Hadis alanında zamanının otoritesi olan İbn Receb fıkıh, usul, tefsir, kelâm, ahlâk ve tarih sahalarında eser vermiş, bilhassa Dımaşk ve Kudüs’te Hanbelî mezhebinin bayraktarlığını yapmıştır.
Sûfîlere gelince, onlar da bâtınî ilimler ve kalbî faaliyetler konusunda zevk veya keşif diye adlandırdıkları kendi görüşlerine dayanarak din adına tehlikeli bid‘atlar çıkarmışlardır. Sûfîlerce açılan keşif kapısından girilerek zındıklara ait pek çok görüş İslâm’a mal edilmeye çalışılmış, bu arada velîlerin nebîlerden üstün olduğuna veya nebîlere ihtiyaç bulunmadığına inanılmış, hulûl ve ittihad görüşleri benimsenmiş, vahdet-i vücûd nazariyeleri ortaya atılmış, dinin haram kıldığı hususlar mubah sayılmış, insanı Allah’ı anmaktan ve namaz kılmaktan alıkoyan fiiller teşvik edilmiştir (Fażlü ʿilmi’s-Selef ʿalâ ʿilmi’l-ḫalef, s. 24-27, 44-46, 64; Câmiʿu’l-ʿulûm, s. 252; et-Taḫvîf mine’n-nâr, s. 20).
İbn Receb, akaide ve genel İslâmî konulara dair eserlerinde itikadî meseleleri Selef çizgisinde ele alan bir âlimdir. O zamana kadar İslâm dünyasında felsefe, kelâm ve tasavvuf alanında meydana gelen fikrî gelişmelere olumlu yaklaşmamış, hatta fıkıh ve ahlâk da dahil olmak üzere din adına geliştirilen bütün fikirleri Hz. Peygamber tarafından yasaklanan bid‘at kapsamı içinde mütalaa etmiştir.

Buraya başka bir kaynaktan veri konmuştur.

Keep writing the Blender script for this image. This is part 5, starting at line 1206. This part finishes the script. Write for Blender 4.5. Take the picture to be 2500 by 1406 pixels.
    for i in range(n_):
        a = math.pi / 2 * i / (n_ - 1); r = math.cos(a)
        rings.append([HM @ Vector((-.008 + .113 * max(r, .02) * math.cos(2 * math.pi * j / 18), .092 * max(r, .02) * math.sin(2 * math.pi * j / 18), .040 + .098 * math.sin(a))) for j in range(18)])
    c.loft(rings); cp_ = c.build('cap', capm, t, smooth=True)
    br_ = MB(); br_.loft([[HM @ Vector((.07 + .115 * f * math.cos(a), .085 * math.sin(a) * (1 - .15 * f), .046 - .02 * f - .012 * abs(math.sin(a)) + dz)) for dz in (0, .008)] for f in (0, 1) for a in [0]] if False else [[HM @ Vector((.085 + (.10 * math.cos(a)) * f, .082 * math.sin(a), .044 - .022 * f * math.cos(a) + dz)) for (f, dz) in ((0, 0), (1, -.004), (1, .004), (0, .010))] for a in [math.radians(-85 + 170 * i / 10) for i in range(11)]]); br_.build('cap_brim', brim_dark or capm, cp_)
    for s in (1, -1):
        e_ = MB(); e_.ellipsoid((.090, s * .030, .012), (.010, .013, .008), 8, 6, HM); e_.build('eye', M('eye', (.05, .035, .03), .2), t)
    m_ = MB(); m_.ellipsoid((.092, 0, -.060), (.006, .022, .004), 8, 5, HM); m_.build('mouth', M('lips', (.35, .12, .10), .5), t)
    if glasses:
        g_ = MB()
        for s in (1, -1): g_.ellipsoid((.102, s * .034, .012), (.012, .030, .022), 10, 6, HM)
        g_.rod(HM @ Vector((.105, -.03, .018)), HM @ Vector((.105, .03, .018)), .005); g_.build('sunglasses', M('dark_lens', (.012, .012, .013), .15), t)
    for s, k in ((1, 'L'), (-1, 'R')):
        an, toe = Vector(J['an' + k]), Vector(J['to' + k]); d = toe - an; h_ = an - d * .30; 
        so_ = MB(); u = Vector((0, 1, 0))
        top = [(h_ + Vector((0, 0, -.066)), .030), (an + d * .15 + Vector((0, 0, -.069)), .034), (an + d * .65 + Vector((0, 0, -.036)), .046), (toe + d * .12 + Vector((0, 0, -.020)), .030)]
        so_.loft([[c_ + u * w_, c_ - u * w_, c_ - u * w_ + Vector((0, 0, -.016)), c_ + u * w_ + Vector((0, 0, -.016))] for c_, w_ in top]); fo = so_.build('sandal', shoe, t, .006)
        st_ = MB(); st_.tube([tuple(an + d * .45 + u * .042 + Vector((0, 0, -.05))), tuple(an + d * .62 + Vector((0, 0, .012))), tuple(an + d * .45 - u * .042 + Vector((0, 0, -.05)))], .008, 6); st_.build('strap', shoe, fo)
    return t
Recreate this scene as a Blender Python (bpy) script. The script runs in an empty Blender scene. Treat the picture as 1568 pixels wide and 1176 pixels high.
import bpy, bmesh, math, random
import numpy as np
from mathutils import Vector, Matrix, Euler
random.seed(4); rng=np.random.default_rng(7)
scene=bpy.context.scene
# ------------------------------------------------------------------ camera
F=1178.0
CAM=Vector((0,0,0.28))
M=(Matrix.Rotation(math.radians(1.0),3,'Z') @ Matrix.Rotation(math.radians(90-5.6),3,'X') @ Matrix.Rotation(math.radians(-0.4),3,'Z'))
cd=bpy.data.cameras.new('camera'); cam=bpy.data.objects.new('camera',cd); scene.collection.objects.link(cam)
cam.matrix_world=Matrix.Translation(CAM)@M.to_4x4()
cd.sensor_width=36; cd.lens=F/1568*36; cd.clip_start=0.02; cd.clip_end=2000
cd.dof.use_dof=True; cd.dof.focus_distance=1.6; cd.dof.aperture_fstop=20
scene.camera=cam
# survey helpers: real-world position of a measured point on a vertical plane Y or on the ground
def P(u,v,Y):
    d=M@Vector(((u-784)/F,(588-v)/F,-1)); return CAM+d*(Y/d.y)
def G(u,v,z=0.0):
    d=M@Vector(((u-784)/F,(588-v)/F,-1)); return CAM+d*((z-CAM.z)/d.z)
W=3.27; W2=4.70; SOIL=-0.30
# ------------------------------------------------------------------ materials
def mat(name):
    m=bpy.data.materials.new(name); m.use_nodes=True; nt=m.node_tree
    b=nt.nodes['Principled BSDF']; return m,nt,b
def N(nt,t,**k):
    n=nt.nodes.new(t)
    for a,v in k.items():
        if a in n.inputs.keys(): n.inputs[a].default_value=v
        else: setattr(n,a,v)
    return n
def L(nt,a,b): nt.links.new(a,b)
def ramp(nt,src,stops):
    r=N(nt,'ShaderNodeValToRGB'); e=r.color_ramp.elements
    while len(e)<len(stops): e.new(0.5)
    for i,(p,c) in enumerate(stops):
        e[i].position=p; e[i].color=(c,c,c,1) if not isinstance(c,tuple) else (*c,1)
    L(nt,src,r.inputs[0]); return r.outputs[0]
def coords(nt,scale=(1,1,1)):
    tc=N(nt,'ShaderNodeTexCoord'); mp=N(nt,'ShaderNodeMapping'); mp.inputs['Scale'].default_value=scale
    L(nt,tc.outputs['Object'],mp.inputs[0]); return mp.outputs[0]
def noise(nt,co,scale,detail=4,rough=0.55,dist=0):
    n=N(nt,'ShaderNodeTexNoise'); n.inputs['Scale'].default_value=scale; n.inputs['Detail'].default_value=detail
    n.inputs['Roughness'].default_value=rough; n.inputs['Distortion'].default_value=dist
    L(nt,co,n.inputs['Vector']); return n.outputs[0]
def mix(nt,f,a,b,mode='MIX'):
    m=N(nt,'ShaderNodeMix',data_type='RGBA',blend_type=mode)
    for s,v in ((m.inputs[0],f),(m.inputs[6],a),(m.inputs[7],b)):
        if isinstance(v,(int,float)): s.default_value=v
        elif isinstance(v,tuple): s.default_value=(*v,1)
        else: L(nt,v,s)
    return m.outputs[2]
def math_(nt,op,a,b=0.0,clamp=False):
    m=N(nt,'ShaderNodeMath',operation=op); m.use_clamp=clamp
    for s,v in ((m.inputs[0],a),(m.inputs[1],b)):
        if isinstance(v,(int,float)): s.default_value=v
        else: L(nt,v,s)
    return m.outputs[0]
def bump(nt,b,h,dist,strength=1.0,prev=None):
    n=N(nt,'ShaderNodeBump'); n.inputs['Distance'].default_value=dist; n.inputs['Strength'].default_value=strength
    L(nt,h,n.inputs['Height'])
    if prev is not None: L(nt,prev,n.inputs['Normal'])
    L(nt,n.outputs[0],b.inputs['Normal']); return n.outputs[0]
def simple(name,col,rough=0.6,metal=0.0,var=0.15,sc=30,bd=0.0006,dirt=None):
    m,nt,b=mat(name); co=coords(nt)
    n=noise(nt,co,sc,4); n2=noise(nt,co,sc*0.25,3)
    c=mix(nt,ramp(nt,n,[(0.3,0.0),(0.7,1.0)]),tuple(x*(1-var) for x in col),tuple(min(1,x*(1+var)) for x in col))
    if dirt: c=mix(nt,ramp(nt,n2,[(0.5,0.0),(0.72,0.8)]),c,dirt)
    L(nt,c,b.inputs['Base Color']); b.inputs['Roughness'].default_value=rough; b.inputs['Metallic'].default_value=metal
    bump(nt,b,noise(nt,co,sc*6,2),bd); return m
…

kısaca denilebilirki tasavvuf kitaplarında zamanla bir tahrifat oluşmuş yada oluşturulmuştur.daha yakın zamanda burada bazı kimselerin veli peygamberi geçebilir dediğni duyanlar hatırlayacaktır.o sebeple zahir fıkıh, kelam, tefsir, hadis, ilimlerinin süzgecinden bilgileri süzmeden karar verilmemeli, araştırma yapan arakdaşlar çok dikkatli olmak zorundadırlar. öncelik ehli sünnet vel cemaat prensipleridir.